Task to complete:
Retype nothing except the lines below from the one with "Build this scene" through the one with "COL = S.collection", exactly, with images left out.

Supplied information:
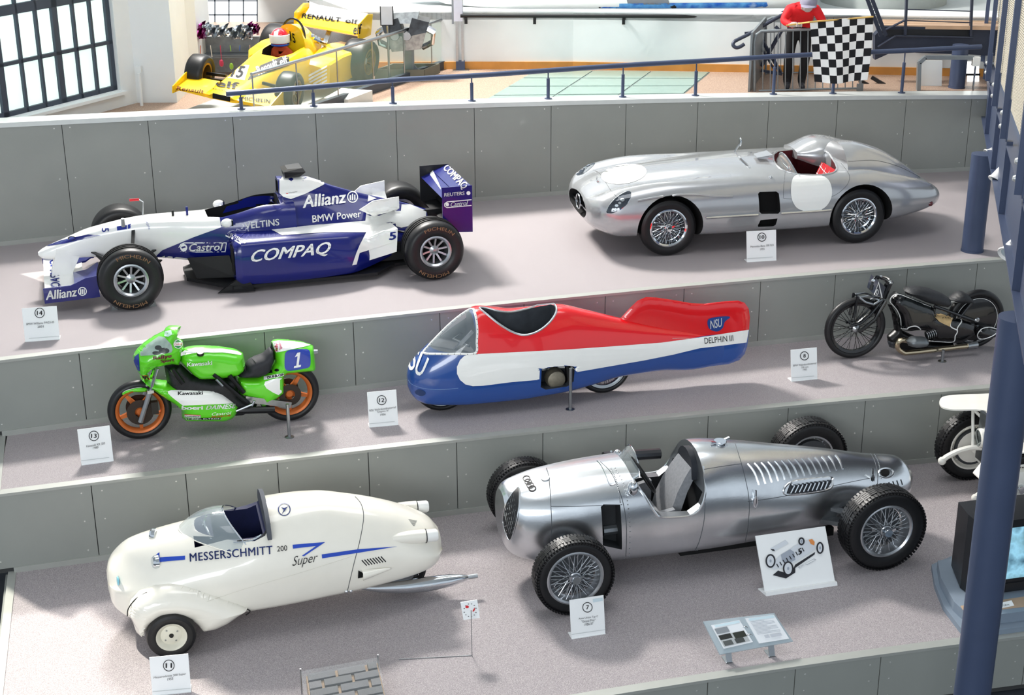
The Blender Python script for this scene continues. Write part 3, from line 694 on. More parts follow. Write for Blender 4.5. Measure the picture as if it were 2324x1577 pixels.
for x in (-1.83, -1.37):
    s = 1 if x < -1.6 else -1; m = MB(); m.prism([(x, -.80, 0), (x+.075*s, -.80, 0), (x+.02*s, -.80, .05)], (0, .16, 0))
    o = m.build('wheel_wedge', steel, None, ang=0); o.matrix_world = wm(f1); o.location = f1.location; o.rotation_euler = f1.rotation_euler
    tag(o, 'small metal wedge %s the near front wheel of the blue formula car' % ('ahead of' if s > 0 else 'behind'), 'wedge')
# ---- paint and lettering
T = bvh([mono, cover, pods]+[o for o in f1.children if o.name.startswith(('flip_up', 'winglet', 'fin'))])
decal(T, [(368, 568), (440, 538), (515, 511), (527, 500), (560, 494), (625, 478), (660, 462), (655, 500), (612, 520), (560, 525), (540, 545), (536, 600), (420, 593), (380, 596), (350, 585)], navy, f1, 'blue_flank')
decal(T, [(524, 452), (540, 448), (600, 444), (640, 446), (650, 470), (632, 478), (618, 466), (560, 470), (505, 484)], navy, f1, 'blue_cockpit_rim')
decal(T, [(634, 398), (682, 396), (742, 415), (693, 440), (660, 452), (643, 447), (634, 438)], white, f1, 'white_airbox')
decal(T, [(616, 521), (720, 510), (829, 501), (836, 443), (845, 425), (990, 440), (985, 500), (900, 519), (905, 545), (860, 560), (816, 574), (809, 600), (799, 602), (808, 575), (816, 556), (831, 527), (740, 527), (640, 534)], white, f1, 'white_tail')
decal(T, [(100, 560), (140, 545), (200, 532), (230, 534), (150, 552)], navy, f1, 'nose_stripe', res=8)
decal(T, ell(163, 541, 9, 5), black, f1, 'emblem', res=6); decal(T, ell(163, 541, 6, 3.4), navy, f1, 'emblem', res=6, off=.005)
words(T, '5', [(231, 518), (231, 527), (247, 517)], blue_print, f1, bold=.02)
decal(T, [(265, 514), (288, 511), (288, 520), (266, 523)], blue_print, f1); decal(T, [(290, 510), (297, 508), (296, 518), (290, 519)], blue_print, f1)
words(T, 'WorldCom', [(342, 520), (334, 502), (337, 521)], blue_print, f1)
words(T, 'Allianz', [(687, 473), (784, 461), (689, 444)], inkw, f1, bold=.03)
o, h = ring(800, 447, 12.5, 13.5, 2.5); decal(T, o, inkw, f1, 'emblem', h, 6)
for dx, a in ((-5, 4), (0, 7), (5, 5)): decal(T, [(800+dx-1.5, 447-a), (800+dx+1.5, 447-a-1), (800+dx+1.5, 447+7), (800+dx-1.5, 447+7)], inkw, f1, 'emblem', res=6)
words(T, 'BMW Power', [(709, 505), (820, 493), (708, 489)], inkw, f1, bold=.02)
words(T, 'VELTINS', [(556, 520), (634, 511), (555, 505)], inkw, f1, bold=.02)
o, h = ring(549, 513, 4, 5.5, 1.3); decal(T, o, inkw, f1, 'emblem', h, 5)
words(T, 'REUTERS', [(517, 534), (547, 550), (521, 527)], inkw, f1, bold=.01); o = ell(555, 548, 4, 4.5); decal(T, o, inkw, f1, 'emblem', res=5); decal(T, [(512, 533), (526, 539), (547, 553), (546, 555), (525, 542), (512, 536)], inkw, f1, 'underline', res=5)
words(T, 'COMPAQ', [(568, 600), (748, 580), (572, 568)], inkw, f1, bold=.025, shear=.25)
decal(T, [(405, 561), (410, 553), (418, 550), (515, 550), (512, 572), (417, 573), (408, 570)], inkw, f1, 'sponsor_frame', [[(407, 561), (412, 555), (419, 552), (513, 552), (510, 570), (418, 571), (410, 568)]], 8)
decal(T, ell(417, 562, 8, 8.5), inkw, f1, 'emblem', res=6, off=.005); decal(T, [(411, 560), (420, 558), (422, 561), (413, 564)], navy, f1, 'emblem', res=6, off=.007)
words(T, 'Castrol', [(428, 570), (505, 568), (430, 553)], inkw, f1, bold=.02, shear=.15)
words(T, '5', [(883, 545), (899, 543), (884, 527)], blue_print, f1, bold=.04)
words(T, 'Schumacher', [(655, 439), (675, 436), (655, 436)], black, f1); decal(T, [(649, 437), (654, 436.5), (654, 440), (649, 440.5)], inkred, f1, 'flag', res=5)
T2 = bvh([ep1, ep2, rwing, [o for o in f1.children if o.name.startswith('front_wing')][0]])
words(T2, 'Allianz', [(104, 681), (174, 672), (105, 660)], inkw, f1, bold=.03); o, h = ring(187, 661, 10, 10, 2); decal(T2, o, inkw, f1, 'emblem', h, 6)
for dx in (-4, 0, 4): decal(T2, [(187+dx-1.2, 656), (187+dx+1.2, 656), (187+dx+1.2, 667), (187+dx-1.2, 667)], inkw, f1, 'emblem', res=6)
words(T2, 'COMPAQ', [(137, 590), (140, 652), (112, 590)], blue_print, f1, bold=.02)
words(T2, 'REUTERS', [(1008, 446), (1054, 442), (1008, 438)], inkw, f1, bold=.02); decal(T2, ell(1063, 438, 4.5, 4.5), inkw, f1, 'emblem', res=5)
decal(T2, [(1008, 462), (1014, 457), (1070, 452), (1070, 467), (1014, 472), (1008, 468)], inkw, f1, 'sponsor_frame', [[(1010, 463), (1015, 459), (1070, 454), (1070, 465), (1014, 470), (1010, 467)]], 8)
words(T2, 'Castrol', [(1022, 469), (1061, 465), (1023, 459)], inkw, f1, bold=.02, shear=.15); decal(T2, ell(1015, 464, 4, 4), inkw, f1, 'emblem', res=5)
words(T2, 'COMPAQ', [(1002, 385), (1048, 432), (1018, 372)], inkw, f1, bold=.03)
decal(T2, [(968, 385), (983, 387), (1003, 432), (1000, 430)], inkw, f1, 'wing_patch', res=8)
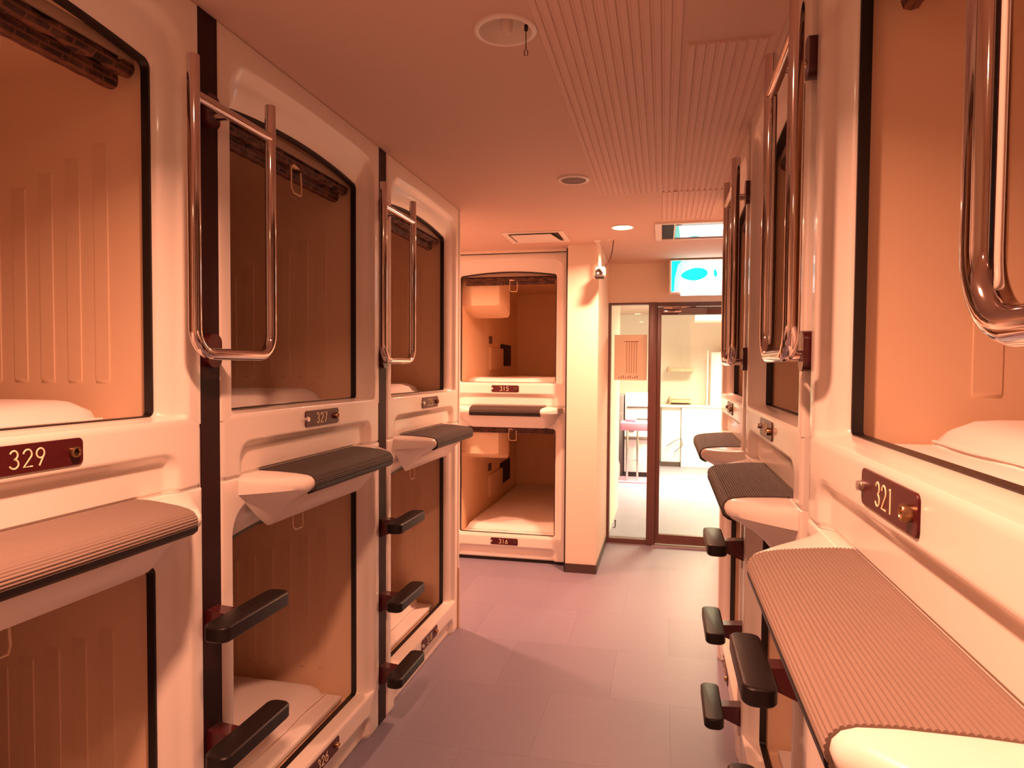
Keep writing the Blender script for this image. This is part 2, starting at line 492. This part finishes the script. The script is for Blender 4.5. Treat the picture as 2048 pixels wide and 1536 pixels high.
def blind_thing(loc, rz, label, scale=None, src=[]):
    if src:
        return dup(src[0], loc, rz, label, scale)
    t = thing('roller_blind', label, 'blind', loc, rz, 'rolled-up blinds in the capsule openings')
    mb = MB(); mb.box(.112, .782, .070, .076, .889, .911); child(mb, 'head_rail', M['rail'], t, label='pale brown rail')
    # loosely rolled valance under the rail and the folded slats behind it
    mb = MB(); rings = []
    for i in range(41):
        x = .112+.672*i/40; a = .003*math.sin(i*1.3); b = .0025*math.sin(i*.8+1)
        rings.append([(x, .088+.016*math.cos(t_)*(1+b*20), .876+a+(.015+b)*math.sin(t_)) for t_ in [2*PI*k/12 for k in range(12)]])
    mb.loft(rings, True, True); child(mb, 'rolled_slats', M['blind'], t)
    mb = MB(); rings = []
    for i in range(46):
        x = .115+.655*i/45; s_ = .002*math.sin(i*1.7)
        rings.append([(x, .098, .915), (x, .126, .915), (x, .128, .86), (x, .129+s_, .846), (x, .124, .837+s_*.5), (x, .112, .835), (x, .102, .838+s_), (x, .098, .85), (x, .1, .87)])
    mb.loft(rings, True, True); child(mb, 'hanging_folds', M['blind'], t)
    mb = MB(); w = .026
    mb.tube([(.475-w, .085, .868), (.475-w*1.1, .084, .80), (.475-w*.6, .083, .787), (.475+w*.9, .083, .787), (.475+w*1.1, .084, .80), (.475+w, .085, .868)], .0024, 8)
    mb.rbox(.475-w*1.1, .475+w*1.1, .078, .092, .862, .884, .003)
    child(mb, 'pull_ring', M['console'], t, label='beige wire pull ring')
    src.append(t); return t

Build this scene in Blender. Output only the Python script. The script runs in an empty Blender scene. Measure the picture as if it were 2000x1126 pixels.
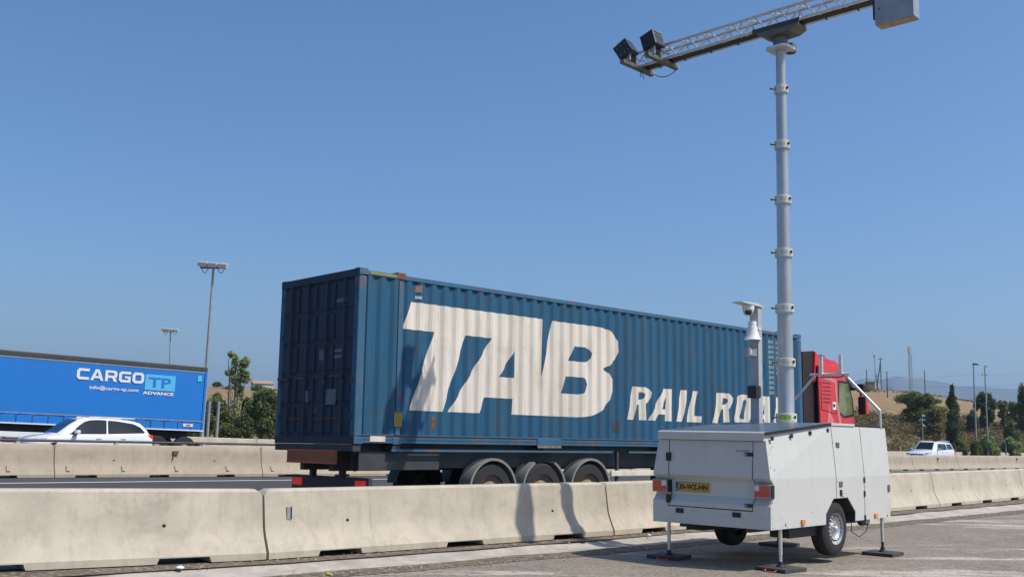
import bpy, bmesh, math, random
from mathutils import Vector, Matrix, geometry
from mathutils import noise as mnoise
R = math.radians
random.seed(7)
S = bpy.context.scene
COL = S.collection

# ------------------------------------------------------------------ camera
F_PX, PITCH, ROLL, CAM_H = 2017.73, .1413, .0218, 1.5
cF = Vector((0, math.cos(PITCH), math.sin(PITCH)))
cU0 = Vector((0, -math.sin(PITCH), math.cos(PITCH)))
cR0 = Vector((1, 0, 0))
cR = math.cos(ROLL) * cR0 + math.sin(ROLL) * cU0
cU = -math.sin(ROLL) * cR0 + math.cos(ROLL) * cU0
cam = bpy.data.cameras.new('camera')
cam.sensor_width = 36
cam.lens = F_PX * 36 / 2000
cam.clip_start = .1
cam.clip_end = 30000
co = bpy.data.objects.new('camera', cam)
COL.objects.link(co)
m = Matrix((cR, cU, -cF)).transposed().to_4x4()
m.translation = (0, 0, CAM_H)
co.matrix_world = m
S.camera = co

def at(x, y, Y):
    """world point seen at photo pixel (x, y) at distance Y"""
    d = cF + cR * ((x - 1000) / F_PX) - cU * ((y - 563) / F_PX)
    return Vector((0, 0, CAM_H)) + d * (Y / d.y)

# ------------------------------------------------------------------ light
SUN_EL, SUN_AZ = R(54), R(108.3)     # azimuth clockwise from +Y
w = bpy.data.worlds.new('World')
S.world = w
w.use_nodes = True
nt = w.node_tree
bg = nt.nodes['Background']
sky = nt.nodes.new('ShaderNodeTexSky')
sky.sky_type = 'NISHITA'
sky.sun_disc = False
sky.sun_elevation = SUN_EL
sky.sun_rotation = SUN_AZ
sky.air_density = 1.0
sky.dust_density = 2.0
sky.ozone_density = 7.0
hsv = nt.nodes.new('ShaderNodeHueSaturation')
hsv.inputs['Saturation'].default_value = 1.13
nt.links.new(sky.outputs[0], hsv.inputs['Color'])
nt.links.new(hsv.outputs[0], bg.inputs[0])
bg.inputs[1].default_value = .145
sl = bpy.data.lights.new('sun', 'SUN')
sl.energy = 4.8
sl.angle = R(.5)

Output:
Build this scene in Blender. Output only the Python script. The script runs in an empty Blender scene. Measure the picture as if it were 2000x1126 pixels.
import bpy, bmesh, math, random
from mathutils import Vector, Matrix, geometry
from mathutils import noise as mnoise
R = math.radians
random.seed(7)
S = bpy.context.scene
COL = S.collection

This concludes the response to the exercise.